• [WRITTEN REQUEST]:
List all lines of the data containing the word "part".

• [MATERIAL PROVIDED]:

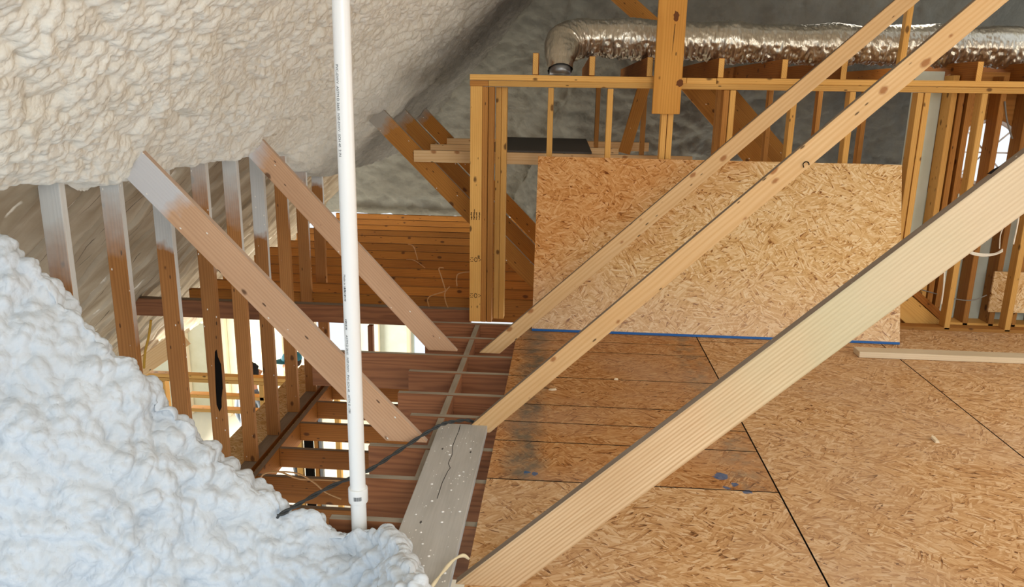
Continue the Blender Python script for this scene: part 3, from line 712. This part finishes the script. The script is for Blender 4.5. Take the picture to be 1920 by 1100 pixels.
# white and grey cables
def pxs(lst, Y): return [at(x, y, Y=Y) for x, y in lst]
tag(tube('wall_cable', pxs([(1690, 552), (1712, 535), (1745, 505), (1772, 480), (1781, 468)], 5.47), .0055, 'cable_white'), 'long white cable slanting from the sheet corner up to the stud', 'cable', 'cables among the right studs')
tag(tube('wall_cable', pxs([(1783, 466), (1774, 482), (1771, 510), (1769, 540), (1765, 570)], 5.485), .0055, 'cable_white'), 'white cable hanging down along the stud beside the slanting one', 'cable', 'cables among the right studs')
cb = empty('cable_bundle', at(1808, 466, Y=5.47)); tag(cb, 'loop of three white cables strung between two right studs', 'cable', 'cables among the right studs')
for k in range(3): tube('cable', pxs([(1808, 466+2*k), (1825, 473+2*k), (1845, 476+2*k), (1866, 475+k), (1880, 467+2*k)], 5.46-.006*k), .0045, 'cable_white', parent=cb)
tag(tube('wall_cable', pxs([(1790, 560), (1812, 563), (1830, 561), (1850, 553)], 5.49), .004, 'cable_grey'), 'thin grey cable sagging below the white loop', 'cable', 'cables among the right studs')
tag(tube('wall_cable', pxs([(1700, 533), (1725, 542), (1757, 551)], 5.62), .004, 'cable_grey'), 'thin dark cable behind the slanting white cable', 'cable', 'cables among the right studs')
tag(tube('wall_cable', pxs([(1884, 420), (1876, 440), (1874, 466)], 5.60), .004, 'cable_white'), 'short white cable hanging above the end of the loop', 'cable', 'cables among the right studs')
tag(tube('wall_cable', pxs([(1918, 352), (1912, 390), (1908, 420), (1900, 458)], 5.48), .005, 'cable_white'), 'kinked white cable beside the rightmost stud', 'cable', 'cables among the right studs')
tag(tube('wall_cable', pxs([(1884, 190), (1888, 225), (1898, 260)], 5.69), .006, 'cable_grey'), 'grey wire hanging in front of the round window', 'cable', 'cables among the right studs')

# ================================================================== LEANING SHEET
A, B, Tl = Vector((-.186, 5.10, .004)), Vector((2.30, 5.10, .004)), Vector((-.19, 5.46, 1.155))
ux = Vector((1, 0, 0)); uy = (Tl-A); uy.x = 0; hL = uy.length; uy.normalize(); uz = ux.cross(uy)
mw = Matrix(((ux.x, uy.x, uz.x, A.x), (ux.y, uy.y, uz.y, A.y), (ux.z, uy.z, uz.z, A.z), (0, 0, 0, 1)))
bm = bmesh.new(); bmesh.ops.create_cube(bm, size=1)
for vv in bm.verts: vv.co = Vector(((vv.co.x+.5)*2.455, .006+(vv.co.y+.5)*(hL-.006), vv.co.z*.018))
lay = bm.faces.layers.float.new('panel')
for f in bm.faces: f[lay] = .3
sheet = link('osb_sheet', mesh_from_bm('osb_sheet', bm, 'osb_sheet'), None, mw)
tag(sheet, 'large OSB sheet leaning against the stud wall, blue lower edge', 'sheet')
bm = bmesh.new(); bmesh.ops.create_cube(bm, size=1)
for vv in bm.verts: vv.co = Vector(((vv.co.x+.5)*2.455, (vv.co.y+.5)*.016-.004, vv.co.z*.0195))
tag(link('painted_edge', mesh_from_bm('painted_edge', bm, 'edge_blue'), sheet, mw), 'blue painted edge')

# ================================================================== LOOSE THINGS ON THE FLOOR AND JOISTS
tag(board('trim_board', (1.895, 4.835, .021), (3.6, 4.835, .021), .105, .038, (0, 1, 0), 'trim'), 'loose pale board lying on the OSB floor at the right edge', 'board')
bm = bmesh.new(); p = at(1752, 824, Z=.004)
for a, b, h_ in ((0, 0, 0),):
    vs = [(-.008, -.03, 0), (.010, -.032, 0), (.012, .02, .002), (.0, .034, .004), (-.010, .018, .002)]
    lo = [bm.verts.new(q) for q in vs]; hi = [bm.verts.new((q[0]*.8, q[1]*.9, q[2]+.010)) for q in vs]
    bm.faces.new(lo[::-1]); bm.faces.new(hi)
    for j in range(5): bm.faces.new((lo[j], lo[(j+1) % 5], hi[(j+1) % 5], hi[j]))
tag(link('wood_chip', mesh_from_bm('wood_chip', bm, 'trim'), None, Matrix.Translation((p.x, p.y, .001))), 'tiny pale wood chip alone on the right part of the floor', 'wood chip', 'wood scraps on the floor')
def shaving(px, py, r, label):
    p = at(px, py, Z=.0); bm = bmesh.new(); rd = random.Random(px)
    k = 7; lo = []; hi = []
    for j in range(k):
        a = 6.28*j/k; q = r*rd.uniform(.5, 1); lo.append(bm.verts.new((q*math.cos(a)*1.5, q*math.sin(a)*.8, 0))); hi.append(bm.verts.new((q*math.cos(a)*1.3, q*math.sin(a)*.7, .004+rd.random()*.006)))
    bm.faces.new(lo[::-1]); bm.faces.new(hi)
    for j in range(k): bm.faces.new((lo[j], lo[(j+1) % k], hi[(j+1) % k], hi[j]))
    tag(link('wood_chip', mesh_from_bm('wood_chip', bm, 'trim'), None, Matrix.Translation((p.x, p.y, .001))), label, 'wood chip', 'wood scraps on the floor')
shaving(1036, 731, .022, 'pale shaving on the narrow strips between the two farther right braces')
shaving(1155, 712, .014, 'small white shaving on the strips just left of the middle right brace')

pl = board('walk_plank', (-.447, 2.12, .0), (-.447, 3.468, .0), .232, .038, (1, 0, 0), 'plank_grey')
tag(pl, 'grey weathered plank with white foam drops lying across the joists', 'plank')
bm = bmesh.new(); rd = random.Random(4)
for i in range(95):
    x = rd.uniform(.03, 1.3); y = rd.uniform(-.108, .108); r = rd.choice((.0015, .002, .002, .003, .003, .005, .0065))
    bmesh.ops.create_icosphere(bm, subdivisions=1, radius=r, matrix=Matrix.Translation((x, y, -.0190)) @ Matrix.Diagonal((1, 1, .5, 1)))
o = link('foam_drops', mesh_from_bm('foam_drops', bm, 'white', smooth=True), pl, parent_world[pl.name].copy()); tag(o, 'white foam drops', kind='stuff')
bm = bmesh.new(); cr = [(1.335, -.015), (1.27, -.012), (1.19, -.016), (1.10, -.018), (1.02, -.008), (.93, -.013), (.89, .002), (.86, -.004), (.76, -.012), (.63, -.012)]
for (x0, y0), (x1, y1) in zip(cr, cr[1:]):
    d = Vector((x1-x0, y1-y0, 0)); bmesh.ops.create_cube(bm, size=1, matrix=Matrix.Translation(((x0+x1)/2, (y0+y1)/2, -.0191)) @ Matrix.Rotation(math.atan2(d.y, d.x), 4, 'Z') @ Matrix.Diagonal((d.length*1.03, .0022, .0012, 1)))
link('crack', mesh_from_bm('crack', bm, 'burnt'), pl, parent_world[pl.name].copy())
for x, y in ((1.05, .07), (.45, -.045), (1.07, -.06)):
    bm = bmesh.new(); bmesh.ops.create_icosphere(bm, subdivisions=2, radius=.007, matrix=Matrix.Translation((x, y, -.019)) @ Matrix.Diagonal((1.5, .6, .08, 1)))
    link('knot', mesh_from_bm('knot', bm, 'slab'), pl, parent_world[pl.name].copy())
tag(tube('foam_strand', [at(880, 1048, Z=.035), at(868, 1041, Z=.045), at(850, 1050, Z=.05), at(832, 1070, Z=.045), at(818, 1088, Z=.04), at(808, 1102, Z=.03)], lambda f: .004+.003*math.sin(f*9)**2, 'strand'), 'yellowish string of dried foam bent over the near end of the grey plank', 'foam strand')

# twisted cable
cp = smooth_path([at(520, 968, Z=.10), at(560, 945, Z=.095), at(620, 912, Z=.05), at(690, 882, Z=.02), at(740, 850, Z=.02), at(790, 817, Z=.05), at(825, 797, Z=.075), at(850, 790, Z=.07), at(880, 788, Z=.04), at(905, 800, Z=-.03)], 14)
ec = empty('electrical_cable', cp[0]); tag(ec, 'twisted black cable running from the foam past the pipe to the middle right brace', 'cable')
for s_ in (0, 1):
    pth = []
    for i, q in enumerate(cp):
        d = (cp[min(i+1, len(cp)-1)]-cp[max(i-1, 0)]).normalized(); u = Vector((0, 0, 1)); u = (u-d*u.dot(d)).normalized(); w_ = d.cross(u); a = i*.42+math.pi*s_
        pth.append(q+(u*math.cos(a)+w_*math.sin(a))*.0045-cp[0])
    bm = bmesh.new(); sweep(bm, pth, .0050, 8); link('cable_strand', mesh_from_bm('cable_strand', bm, 'cable_black', smooth=True), ec, Matrix.Translation(cp[0]))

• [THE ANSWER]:
Continue the Blender Python script for this scene: part 3, from line 712. This part finishes the script. The script is for Blender 4.5. Take the picture to be 1920 by 1100 pixels.
tag(link('wood_chip', mesh_from_bm('wood_chip', bm, 'trim'), None, Matrix.Translation((p.x, p.y, .001))), 'tiny pale wood chip alone on the right part of the floor', 'wood chip', 'wood scraps on the floor')